- **COLLECTED MATERIAL**:
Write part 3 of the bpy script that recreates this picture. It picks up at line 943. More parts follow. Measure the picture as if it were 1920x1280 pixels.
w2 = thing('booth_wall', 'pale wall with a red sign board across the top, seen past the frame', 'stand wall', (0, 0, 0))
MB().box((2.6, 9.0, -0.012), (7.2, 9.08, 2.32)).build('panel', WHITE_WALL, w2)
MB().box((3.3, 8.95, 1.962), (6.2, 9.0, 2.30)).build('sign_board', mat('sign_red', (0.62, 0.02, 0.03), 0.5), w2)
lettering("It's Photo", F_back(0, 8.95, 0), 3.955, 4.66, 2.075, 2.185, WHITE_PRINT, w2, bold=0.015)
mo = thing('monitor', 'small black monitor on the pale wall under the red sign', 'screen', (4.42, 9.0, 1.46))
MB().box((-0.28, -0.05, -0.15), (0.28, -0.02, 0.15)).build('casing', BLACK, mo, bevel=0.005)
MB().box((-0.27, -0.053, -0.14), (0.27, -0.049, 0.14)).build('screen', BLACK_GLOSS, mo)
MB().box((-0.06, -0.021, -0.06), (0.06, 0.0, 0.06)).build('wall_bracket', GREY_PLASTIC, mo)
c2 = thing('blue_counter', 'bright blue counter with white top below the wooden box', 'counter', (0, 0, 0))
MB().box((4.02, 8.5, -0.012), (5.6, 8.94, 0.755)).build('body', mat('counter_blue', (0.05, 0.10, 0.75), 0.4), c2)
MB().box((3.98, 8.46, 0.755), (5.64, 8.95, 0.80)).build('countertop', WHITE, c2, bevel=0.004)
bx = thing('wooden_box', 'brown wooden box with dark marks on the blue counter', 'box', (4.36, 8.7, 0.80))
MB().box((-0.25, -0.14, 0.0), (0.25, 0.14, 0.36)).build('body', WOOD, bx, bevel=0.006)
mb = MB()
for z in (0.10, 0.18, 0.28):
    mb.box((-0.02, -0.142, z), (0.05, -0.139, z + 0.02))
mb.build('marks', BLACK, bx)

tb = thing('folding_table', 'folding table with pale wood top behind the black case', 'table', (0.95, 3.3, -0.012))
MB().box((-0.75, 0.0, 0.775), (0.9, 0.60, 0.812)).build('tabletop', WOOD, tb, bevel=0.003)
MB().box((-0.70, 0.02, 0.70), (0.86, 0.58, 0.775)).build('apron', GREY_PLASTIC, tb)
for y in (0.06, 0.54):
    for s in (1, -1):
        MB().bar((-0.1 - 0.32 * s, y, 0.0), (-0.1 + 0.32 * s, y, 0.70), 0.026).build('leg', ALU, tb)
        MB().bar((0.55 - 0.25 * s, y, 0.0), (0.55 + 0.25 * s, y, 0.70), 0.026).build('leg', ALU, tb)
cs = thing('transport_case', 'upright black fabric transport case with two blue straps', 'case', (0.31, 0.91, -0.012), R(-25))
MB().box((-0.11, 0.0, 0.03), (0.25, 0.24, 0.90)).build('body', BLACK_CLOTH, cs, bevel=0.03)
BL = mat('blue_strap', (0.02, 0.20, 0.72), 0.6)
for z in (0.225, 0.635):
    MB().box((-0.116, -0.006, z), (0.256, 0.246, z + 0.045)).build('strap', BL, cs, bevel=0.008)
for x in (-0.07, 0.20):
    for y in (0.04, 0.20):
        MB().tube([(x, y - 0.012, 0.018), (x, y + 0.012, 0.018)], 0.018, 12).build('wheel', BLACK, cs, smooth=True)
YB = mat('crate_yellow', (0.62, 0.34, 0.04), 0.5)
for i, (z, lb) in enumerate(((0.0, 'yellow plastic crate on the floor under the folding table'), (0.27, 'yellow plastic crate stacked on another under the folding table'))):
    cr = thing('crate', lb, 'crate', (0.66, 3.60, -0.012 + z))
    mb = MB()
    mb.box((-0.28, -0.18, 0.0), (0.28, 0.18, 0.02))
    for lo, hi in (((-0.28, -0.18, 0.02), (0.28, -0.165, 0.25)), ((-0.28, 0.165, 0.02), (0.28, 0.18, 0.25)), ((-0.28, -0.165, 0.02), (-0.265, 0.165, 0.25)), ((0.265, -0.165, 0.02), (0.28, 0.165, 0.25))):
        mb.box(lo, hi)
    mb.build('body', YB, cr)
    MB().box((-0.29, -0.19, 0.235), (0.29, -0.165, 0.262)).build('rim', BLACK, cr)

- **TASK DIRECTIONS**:
Reproduce the complete set of lines precisely as supplied.

- **REPLY TO THE EXERCISE**:
Write part 3 of the bpy script that recreates this picture. It picks up at line 943. More parts follow. Measure the picture as if it were 1920x1280 pixels.
w2 = thing('booth_wall', 'pale wall with a red sign board across the top, seen past the frame', 'stand wall', (0, 0, 0))
MB().box((2.6, 9.0, -0.012), (7.2, 9.08, 2.32)).build('panel', WHITE_WALL, w2)
MB().box((3.3, 8.95, 1.962), (6.2, 9.0, 2.30)).build('sign_board', mat('sign_red', (0.62, 0.02, 0.03), 0.5), w2)
lettering("It's Photo", F_back(0, 8.95, 0), 3.955, 4.66, 2.075, 2.185, WHITE_PRINT, w2, bold=0.015)
mo = thing('monitor', 'small black monitor on the pale wall under the red sign', 'screen', (4.42, 9.0, 1.46))
MB().box((-0.28, -0.05, -0.15), (0.28, -0.02, 0.15)).build('casing', BLACK, mo, bevel=0.005)
MB().box((-0.27, -0.053, -0.14), (0.27, -0.049, 0.14)).build('screen', BLACK_GLOSS, mo)
MB().box((-0.06, -0.021, -0.06), (0.06, 0.0, 0.06)).build('wall_bracket', GREY_PLASTIC, mo)
c2 = thing('blue_counter', 'bright blue counter with white top below the wooden box', 'counter', (0, 0, 0))
MB().box((4.02, 8.5, -0.012), (5.6, 8.94, 0.755)).build('body', mat('counter_blue', (0.05, 0.10, 0.75), 0.4), c2)
MB().box((3.98, 8.46, 0.755), (5.64, 8.95, 0.80)).build('countertop', WHITE, c2, bevel=0.004)
bx = thing('wooden_box', 'brown wooden box with dark marks on the blue counter', 'box', (4.36, 8.7, 0.80))
MB().box((-0.25, -0.14, 0.0), (0.25, 0.14, 0.36)).build('body', WOOD, bx, bevel=0.006)
mb = MB()
for z in (0.10, 0.18, 0.28):
    mb.box((-0.02, -0.142, z), (0.05, -0.139, z + 0.02))
mb.build('marks', BLACK, bx)

tb = thing('folding_table', 'folding table with pale wood top behind the black case', 'table', (0.95, 3.3, -0.012))
MB().box((-0.75, 0.0, 0.775), (0.9, 0.60, 0.812)).build('tabletop', WOOD, tb, bevel=0.003)
MB().box((-0.70, 0.02, 0.70), (0.86, 0.58, 0.775)).build('apron', GREY_PLASTIC, tb)
for y in (0.06, 0.54):
    for s in (1, -1):
        MB().bar((-0.1 - 0.32 * s, y, 0.0), (-0.1 + 0.32 * s, y, 0.70), 0.026).build('leg', ALU, tb)
        MB().bar((0.55 - 0.25 * s, y, 0.0), (0.55 + 0.25 * s, y, 0.70), 0.026).build('leg', ALU, tb)
cs = thing('transport_case', 'upright black fabric transport case with two blue straps', 'case', (0.31, 0.91, -0.012), R(-25))
MB().box((-0.11, 0.0, 0.03), (0.25, 0.24, 0.90)).build('body', BLACK_CLOTH, cs, bevel=0.03)
BL = mat('blue_strap', (0.02, 0.20, 0.72), 0.6)
for z in (0.225, 0.635):
    MB().box((-0.116, -0.006, z), (0.256, 0.246, z + 0.045)).build('strap', BL, cs, bevel=0.008)
for x in (-0.07, 0.20):
    for y in (0.04, 0.20):
        MB().tube([(x, y - 0.012, 0.018), (x, y + 0.012, 0.018)], 0.018, 12).build('wheel', BLACK, cs, smooth=True)
YB = mat('crate_yellow', (0.62, 0.34, 0.04), 0.5)
for i, (z, lb) in enumerate(((0.0, 'yellow plastic crate on the floor under the folding table'), (0.27, 'yellow plastic crate stacked on another under the folding table'))):
    cr = thing('crate', lb, 'crate', (0.66, 3.60, -0.012 + z))
    mb = MB()
    mb.box((-0.28, -0.18, 0.0), (0.28, 0.18, 0.02))
    for lo, hi in (((-0.28, -0.18, 0.02), (0.28, -0.165, 0.25)), ((-0.28, 0.165, 0.02), (0.28, 0.18, 0.25)), ((-0.28, -0.165, 0.02), (-0.265, 0.165, 0.25)), ((0.265, -0.165, 0.02), (0.28, 0.165, 0.25))):
        mb.box(lo, hi)
    mb.build('body', YB, cr)
    MB().box((-0.29, -0.19, 0.235), (0.29, -0.165, 0.262)).build('rim', BLACK, cr)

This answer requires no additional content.